From the article:
"The fact that he is now president of the United States presents an additional ideological problem for children’s book publishers. Not only must they find a way around the fact that their subject is a racist, sexist, ethnocentric, McCarthyite, lying con man, but also that nearly half the country’s voters knew all this and picked him anyway."
"To be honest about Trump is to be honest about America, and right now, that is just not the kind of thing children’s publishers are set up to do. It’s not even the kind of thing The New York Times or The Washington Post is set up to do — at least not without blaming “both sides” for whatever crime against democracy, decency or common sense Trump has most recently committed. Joana Costa Knufinke, group editor for nonfiction books in Scholastic’s library publishing division, uses this time-honored excuse when she explains to Rosman, “We make an effort to show both points of view.”"
"The challenge regarding Trump, however, is not that he has flaws, as men and all presidents do. The problem is that he is all flaws and that it was these flaws that got him elected president. Without those flaws — the racism, sexism, jingoism, dishonesty, incompetence, ignorance and belligerence — there is nothing left to say about Trump… except perhaps to make fun of his hair.

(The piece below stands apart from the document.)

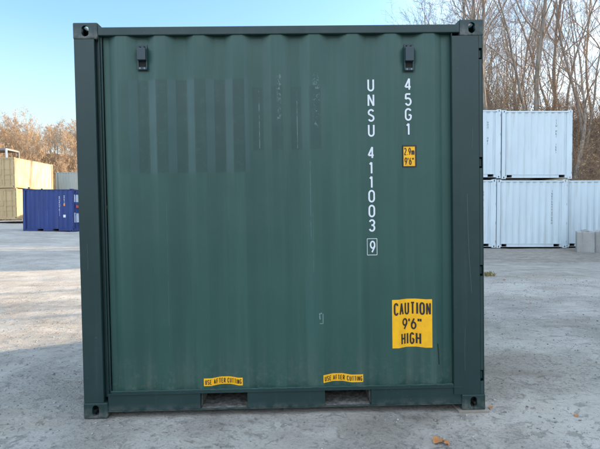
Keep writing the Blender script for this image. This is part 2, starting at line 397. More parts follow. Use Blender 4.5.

This puts the nice people in the children’s book business in the uncomfortable position of either ignoring the new president or running interference of his destructive qualities and teaching our children to, at best, ignore them, or at worst, emulate them."
"Once they are old enough to learn what kind of man he really is, they can then explore the more important and more difficult question: What kind of country are we to allow him to become our president?"